Afrontar la temática de los blancos en África en el cine sin pecar de condescendiente, maniqueo o progre es muy difícil. Más aún si el personaje central de la historia es una mujer -administradora en este caso de una plantación de café – y si la acción transcurre en una localidad que arde en medio de una guerra civil. Afortunadamente, «Una Mujer En África» («White Material«, 2010) tiene más aristas de lo que advierte su tibio título en español; y así, esta cruda historia de Claire Denis sobre “la carne blanca”, que tiene sus horas contadas en una pequeña población negra que sufre una guerra interina, es frontal e impasible con unos (los negros autóctonos, rebeldes a su manera, que sobreviven como pueden) y otros (los blancos asentados, empecinados en mantener un estilo de vida, el único que conocen, que se desmorona por momentos).
En esta historia, Maria Vial -encarnada por una estratosférica en su determinación Isabelle Huppert– es la obstinada directora de una plantación de café de la que vive su familia que no quiere abandonar su casa, el país que la vio nacer, su vida, en definitiva. El suyo es un impasible retrato de esos herederos de las colonias francesas que han nacido y viven en y de un país que, en el fondo, no les guarda más que rencor y no les reconoce como compatriotas. Representan un estilo de vida caduco, de prestado y que tiene sus días contados. En «Una Mujer En África» los colonos son egoístas y tacaños.

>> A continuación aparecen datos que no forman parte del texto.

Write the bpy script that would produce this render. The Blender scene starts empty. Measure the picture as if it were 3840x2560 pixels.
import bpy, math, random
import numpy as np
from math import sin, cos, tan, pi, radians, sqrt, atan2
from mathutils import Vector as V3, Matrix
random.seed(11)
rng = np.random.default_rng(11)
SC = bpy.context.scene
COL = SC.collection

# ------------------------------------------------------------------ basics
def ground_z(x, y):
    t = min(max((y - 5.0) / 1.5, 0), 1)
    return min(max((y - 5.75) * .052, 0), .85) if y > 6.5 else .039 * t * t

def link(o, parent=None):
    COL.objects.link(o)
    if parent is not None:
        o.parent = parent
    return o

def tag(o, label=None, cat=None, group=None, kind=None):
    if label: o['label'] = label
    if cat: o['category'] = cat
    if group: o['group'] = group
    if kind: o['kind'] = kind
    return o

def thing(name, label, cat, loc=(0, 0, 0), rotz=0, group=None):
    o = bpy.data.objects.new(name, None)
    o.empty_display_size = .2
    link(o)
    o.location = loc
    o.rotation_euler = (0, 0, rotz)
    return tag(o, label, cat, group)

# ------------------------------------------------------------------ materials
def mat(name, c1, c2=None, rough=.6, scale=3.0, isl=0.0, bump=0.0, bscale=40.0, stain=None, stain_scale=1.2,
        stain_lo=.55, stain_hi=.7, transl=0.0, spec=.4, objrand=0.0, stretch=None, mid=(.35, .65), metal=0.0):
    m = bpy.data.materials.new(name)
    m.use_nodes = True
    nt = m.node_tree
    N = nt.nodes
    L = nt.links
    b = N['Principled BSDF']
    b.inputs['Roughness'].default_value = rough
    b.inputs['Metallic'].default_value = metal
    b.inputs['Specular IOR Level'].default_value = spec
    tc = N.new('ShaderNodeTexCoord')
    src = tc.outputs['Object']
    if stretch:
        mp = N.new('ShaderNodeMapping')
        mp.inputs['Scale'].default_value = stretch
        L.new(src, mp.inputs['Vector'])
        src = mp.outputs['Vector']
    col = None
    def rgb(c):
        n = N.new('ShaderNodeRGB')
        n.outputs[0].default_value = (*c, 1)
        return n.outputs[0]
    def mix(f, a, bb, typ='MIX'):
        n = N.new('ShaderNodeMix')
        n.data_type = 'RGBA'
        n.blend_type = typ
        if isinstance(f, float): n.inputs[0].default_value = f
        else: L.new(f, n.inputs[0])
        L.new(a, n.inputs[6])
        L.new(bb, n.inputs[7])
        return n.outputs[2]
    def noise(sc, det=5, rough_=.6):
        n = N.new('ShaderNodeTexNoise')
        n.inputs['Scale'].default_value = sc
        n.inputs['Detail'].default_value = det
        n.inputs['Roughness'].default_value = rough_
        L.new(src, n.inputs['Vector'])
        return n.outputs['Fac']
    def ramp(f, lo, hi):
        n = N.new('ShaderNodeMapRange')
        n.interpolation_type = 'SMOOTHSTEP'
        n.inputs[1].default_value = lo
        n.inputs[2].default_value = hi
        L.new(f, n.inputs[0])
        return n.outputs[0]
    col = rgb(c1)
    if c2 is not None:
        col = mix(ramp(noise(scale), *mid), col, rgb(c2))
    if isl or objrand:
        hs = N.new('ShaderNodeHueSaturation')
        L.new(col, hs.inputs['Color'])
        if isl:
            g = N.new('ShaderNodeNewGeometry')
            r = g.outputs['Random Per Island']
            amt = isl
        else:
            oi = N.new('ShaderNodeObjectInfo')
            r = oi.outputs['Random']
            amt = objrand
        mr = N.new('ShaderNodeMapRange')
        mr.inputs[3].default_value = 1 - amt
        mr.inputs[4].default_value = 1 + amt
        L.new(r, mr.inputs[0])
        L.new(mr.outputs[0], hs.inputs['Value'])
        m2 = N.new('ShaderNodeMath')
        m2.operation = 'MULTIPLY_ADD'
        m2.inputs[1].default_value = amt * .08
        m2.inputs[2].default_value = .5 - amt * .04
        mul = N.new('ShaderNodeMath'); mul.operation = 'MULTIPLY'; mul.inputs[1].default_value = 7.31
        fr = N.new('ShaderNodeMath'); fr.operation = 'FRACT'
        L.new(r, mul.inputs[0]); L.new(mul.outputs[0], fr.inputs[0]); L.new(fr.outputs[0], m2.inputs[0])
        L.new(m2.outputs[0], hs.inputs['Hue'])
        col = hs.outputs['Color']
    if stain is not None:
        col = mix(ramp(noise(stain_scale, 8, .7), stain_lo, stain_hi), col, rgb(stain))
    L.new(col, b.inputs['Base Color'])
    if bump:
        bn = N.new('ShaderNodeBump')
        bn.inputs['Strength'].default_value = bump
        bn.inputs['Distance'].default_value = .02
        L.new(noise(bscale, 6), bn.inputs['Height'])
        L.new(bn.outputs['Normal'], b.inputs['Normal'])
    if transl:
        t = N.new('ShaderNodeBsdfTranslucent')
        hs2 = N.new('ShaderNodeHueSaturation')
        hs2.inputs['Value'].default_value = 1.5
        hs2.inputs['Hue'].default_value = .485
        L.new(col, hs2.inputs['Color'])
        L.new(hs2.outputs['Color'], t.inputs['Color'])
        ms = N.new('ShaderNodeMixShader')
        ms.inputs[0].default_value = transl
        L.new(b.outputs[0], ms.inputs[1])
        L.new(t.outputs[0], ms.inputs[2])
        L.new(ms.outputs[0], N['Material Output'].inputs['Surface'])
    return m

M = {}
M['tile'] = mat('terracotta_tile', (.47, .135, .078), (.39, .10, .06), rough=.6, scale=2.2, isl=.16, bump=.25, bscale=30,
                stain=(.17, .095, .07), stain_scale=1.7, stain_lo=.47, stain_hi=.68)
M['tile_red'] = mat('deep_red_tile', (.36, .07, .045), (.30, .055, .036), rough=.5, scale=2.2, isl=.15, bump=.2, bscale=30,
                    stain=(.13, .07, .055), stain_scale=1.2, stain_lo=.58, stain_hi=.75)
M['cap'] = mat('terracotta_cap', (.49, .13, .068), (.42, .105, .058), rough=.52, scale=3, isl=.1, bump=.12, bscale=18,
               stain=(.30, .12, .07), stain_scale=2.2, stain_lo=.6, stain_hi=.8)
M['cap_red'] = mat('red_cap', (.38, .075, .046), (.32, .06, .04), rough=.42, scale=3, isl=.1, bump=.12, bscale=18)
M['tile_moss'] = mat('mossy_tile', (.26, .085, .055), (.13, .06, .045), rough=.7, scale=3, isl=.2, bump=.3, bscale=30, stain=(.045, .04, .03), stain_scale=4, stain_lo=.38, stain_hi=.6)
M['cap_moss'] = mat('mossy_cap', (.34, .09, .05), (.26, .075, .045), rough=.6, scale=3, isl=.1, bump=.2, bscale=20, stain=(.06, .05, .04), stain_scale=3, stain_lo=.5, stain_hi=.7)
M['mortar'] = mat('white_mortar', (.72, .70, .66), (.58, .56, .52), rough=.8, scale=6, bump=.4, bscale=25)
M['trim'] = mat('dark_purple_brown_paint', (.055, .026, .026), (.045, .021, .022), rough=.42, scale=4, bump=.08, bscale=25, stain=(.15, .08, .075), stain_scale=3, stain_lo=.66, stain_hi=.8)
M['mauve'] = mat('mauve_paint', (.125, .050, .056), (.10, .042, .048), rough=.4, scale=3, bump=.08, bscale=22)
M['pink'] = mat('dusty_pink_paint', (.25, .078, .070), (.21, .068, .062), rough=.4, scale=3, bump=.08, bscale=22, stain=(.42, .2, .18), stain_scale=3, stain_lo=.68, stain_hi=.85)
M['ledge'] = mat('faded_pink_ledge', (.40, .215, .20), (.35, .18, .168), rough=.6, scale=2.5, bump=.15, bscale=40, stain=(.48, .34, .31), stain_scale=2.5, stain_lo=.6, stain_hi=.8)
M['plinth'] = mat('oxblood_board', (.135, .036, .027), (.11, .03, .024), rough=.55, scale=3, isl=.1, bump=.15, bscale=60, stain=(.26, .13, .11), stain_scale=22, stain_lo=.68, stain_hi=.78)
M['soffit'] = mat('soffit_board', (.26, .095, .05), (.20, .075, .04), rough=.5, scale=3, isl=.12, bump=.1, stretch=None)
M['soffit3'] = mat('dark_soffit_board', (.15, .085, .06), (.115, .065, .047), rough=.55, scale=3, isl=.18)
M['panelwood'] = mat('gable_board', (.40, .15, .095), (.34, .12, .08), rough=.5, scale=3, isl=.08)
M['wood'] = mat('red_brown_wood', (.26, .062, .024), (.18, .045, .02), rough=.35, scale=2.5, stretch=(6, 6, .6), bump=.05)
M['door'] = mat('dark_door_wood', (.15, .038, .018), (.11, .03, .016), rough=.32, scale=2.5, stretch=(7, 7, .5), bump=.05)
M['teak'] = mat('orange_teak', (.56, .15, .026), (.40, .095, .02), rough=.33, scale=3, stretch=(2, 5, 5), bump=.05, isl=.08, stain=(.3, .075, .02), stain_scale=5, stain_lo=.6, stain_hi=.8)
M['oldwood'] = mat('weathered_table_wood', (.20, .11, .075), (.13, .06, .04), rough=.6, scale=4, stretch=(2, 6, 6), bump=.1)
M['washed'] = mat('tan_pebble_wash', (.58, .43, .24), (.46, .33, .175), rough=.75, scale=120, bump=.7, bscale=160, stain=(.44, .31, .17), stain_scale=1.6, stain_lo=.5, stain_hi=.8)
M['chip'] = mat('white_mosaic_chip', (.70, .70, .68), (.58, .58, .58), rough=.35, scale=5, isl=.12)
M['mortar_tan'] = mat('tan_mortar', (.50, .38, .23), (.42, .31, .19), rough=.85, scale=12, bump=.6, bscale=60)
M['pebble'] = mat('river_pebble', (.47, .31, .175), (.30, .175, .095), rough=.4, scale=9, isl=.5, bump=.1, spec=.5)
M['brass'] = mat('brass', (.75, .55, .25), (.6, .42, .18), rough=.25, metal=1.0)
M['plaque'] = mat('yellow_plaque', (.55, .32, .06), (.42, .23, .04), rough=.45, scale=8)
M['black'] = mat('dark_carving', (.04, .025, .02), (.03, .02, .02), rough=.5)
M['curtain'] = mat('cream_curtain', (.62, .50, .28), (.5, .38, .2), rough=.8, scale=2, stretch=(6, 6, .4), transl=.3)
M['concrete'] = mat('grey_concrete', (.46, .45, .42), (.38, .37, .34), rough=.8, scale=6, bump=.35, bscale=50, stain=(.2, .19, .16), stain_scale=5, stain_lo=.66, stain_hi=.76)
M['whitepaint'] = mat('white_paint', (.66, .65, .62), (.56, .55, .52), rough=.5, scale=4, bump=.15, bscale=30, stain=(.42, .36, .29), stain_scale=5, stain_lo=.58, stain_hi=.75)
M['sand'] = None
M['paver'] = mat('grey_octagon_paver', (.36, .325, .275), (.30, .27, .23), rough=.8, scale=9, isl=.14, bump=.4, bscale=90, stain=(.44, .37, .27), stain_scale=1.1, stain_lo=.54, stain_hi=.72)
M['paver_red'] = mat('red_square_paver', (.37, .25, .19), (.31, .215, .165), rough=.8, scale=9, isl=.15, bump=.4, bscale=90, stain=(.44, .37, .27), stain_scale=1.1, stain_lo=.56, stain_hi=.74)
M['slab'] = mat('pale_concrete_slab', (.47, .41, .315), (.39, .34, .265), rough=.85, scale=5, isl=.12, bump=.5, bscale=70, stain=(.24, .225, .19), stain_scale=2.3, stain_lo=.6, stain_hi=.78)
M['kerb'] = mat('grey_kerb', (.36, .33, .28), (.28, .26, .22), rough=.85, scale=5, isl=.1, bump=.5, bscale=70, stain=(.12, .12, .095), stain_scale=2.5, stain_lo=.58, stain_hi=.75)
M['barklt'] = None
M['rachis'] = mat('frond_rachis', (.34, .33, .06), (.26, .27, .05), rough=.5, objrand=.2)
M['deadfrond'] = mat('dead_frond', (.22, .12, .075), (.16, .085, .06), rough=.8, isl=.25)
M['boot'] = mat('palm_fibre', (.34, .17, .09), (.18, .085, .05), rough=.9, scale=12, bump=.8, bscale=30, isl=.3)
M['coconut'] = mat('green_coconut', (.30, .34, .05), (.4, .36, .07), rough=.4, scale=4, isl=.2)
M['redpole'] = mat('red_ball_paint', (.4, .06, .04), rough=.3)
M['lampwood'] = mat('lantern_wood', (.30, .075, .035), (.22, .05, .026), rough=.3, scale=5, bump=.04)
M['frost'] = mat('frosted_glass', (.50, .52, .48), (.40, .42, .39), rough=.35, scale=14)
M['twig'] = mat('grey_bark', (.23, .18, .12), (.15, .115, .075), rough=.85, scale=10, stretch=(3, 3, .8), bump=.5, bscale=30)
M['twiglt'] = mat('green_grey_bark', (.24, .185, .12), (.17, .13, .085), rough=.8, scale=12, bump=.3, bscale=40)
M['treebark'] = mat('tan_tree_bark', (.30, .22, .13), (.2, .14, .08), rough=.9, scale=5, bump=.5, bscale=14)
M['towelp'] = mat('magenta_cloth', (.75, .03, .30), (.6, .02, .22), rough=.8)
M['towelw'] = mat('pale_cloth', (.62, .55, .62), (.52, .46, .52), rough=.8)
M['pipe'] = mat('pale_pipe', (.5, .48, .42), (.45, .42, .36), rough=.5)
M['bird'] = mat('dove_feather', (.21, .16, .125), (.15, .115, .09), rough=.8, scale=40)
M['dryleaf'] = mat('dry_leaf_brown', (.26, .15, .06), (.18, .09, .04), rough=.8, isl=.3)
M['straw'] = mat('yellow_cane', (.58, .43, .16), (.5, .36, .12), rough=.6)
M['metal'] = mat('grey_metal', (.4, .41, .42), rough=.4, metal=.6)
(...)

Maria no quiere que sus jornaleros se vayan, ni siquiera cuando las autoridades le exhortan que no es seguro permanecer allí: no le importa que tengan miedo. Y, cuando contrata a una cuadrilla nueva, les enseña dónde dormirán: un cuchitril para quince personas sin ventilación, con esteras en el suelo y una miserable bombilla. A Maria solo le importa que el café esté bien, porque así su vida lo estará también. Cuando André, su ex marido, interpretado por Christopher Lambert -de prota de «Los Inmortales» y «La Fortaleza Infernal» a actor fetiche de cine cultureta- le exhorta que deben marcharse, cuando ya no queda nadie y el peligro deja de ser acechante para ser real, Maria le pregunta incrédula: “¿Qué voy a hacer, irme a Paris? ¿Y qué voy a hacer allí? Sñolo conozco esto”.
Hacia el final de la cinta, el alcalde Chérif le dice a Maria mientras enreda el dedo en su enmarañada melena clara: “Los rubios atraen la mala suerte. Dan ganas de pegarles. Naciste en este país y tú sientes que es el tuyo, pero este país no te quiere”. No le quiere porque no le respeta, porque se siente violado por esos ricos que se aferran a un estilo de vida artificioso y que se niegan a abandonarlo porque, sencillamente, no saben cómo vivir de otra manera.
«Una Mujer en África» tiene una estructura caprichosa, fragmentada y caótica. Empieza con los soldados de Chérif encontrando el cuerpo inerte de El Boxeador (interpretado por Isaach de Bankolé); continúa con una Maria perdida, apremiante y afectada intentando volver a la plantación; y corta a un viaje en motocicleta idílico, en el que la protagonista se presenta libre, cómoda e incluso feliz. El espectador se puede sentir perdido con este apretado inicio pero, sin duda, sirve para ponerle sobre aviso al respecto de la deriva de la propia historia. No es hasta el final de la cinta cuando Maria se hace plenamente consciente de que todo ha llegado a su fin. Antes, ha evitado a las autoridades que le advierten de que permanecer en su villa es muy peligroso: no ha querido ver que no quedan más jornaleros que contratar para recoger “la última cosecha de café” e intenta obviar que su preciosa casa, ese refugio con decoración artificial africana y espíritu occidental, ya no es seguro, sobre todo desde que en él se cuela el misterioso Boxeador, un líder insurgente que se convierte en una suerte de Mesías para un batallón de niños que no titubean si tienen que utilizar un arma. Todo en la vida de Maria de repente se vuelve mezquino, difícil y peligroso; y, cuando es consciente de ello, ya es tarde. En el camino hay muerte y pérdida. Su propio hijo Manuel, un inútil de veintipocos que como dice la valiente Maria (“tiene buen fondo, pero no vale para nada”) , sucumbe ante ese espíritu de violencia que recorre la plantación y sus alrededores, se rapa la cabeza y deja al descubierto su cuerpo blando y sus tatuajes de pijo aburrido. Manuel, el talón de Aquiles de la fuerte Maria, lo único que, antes del incendio de su propia existencia, le hace titubear y plantearse si está haciendo lo correcto. Maria, madre antes que administradora, que pertinaz cosechadora y que accidental heredera colonial, que ni con toda la obstinación del mundo puede evitar que la vida, en forma de rebelión y muerte, se abra paso y ponga las cosas, definitiva e irremediablemente, en su sitio.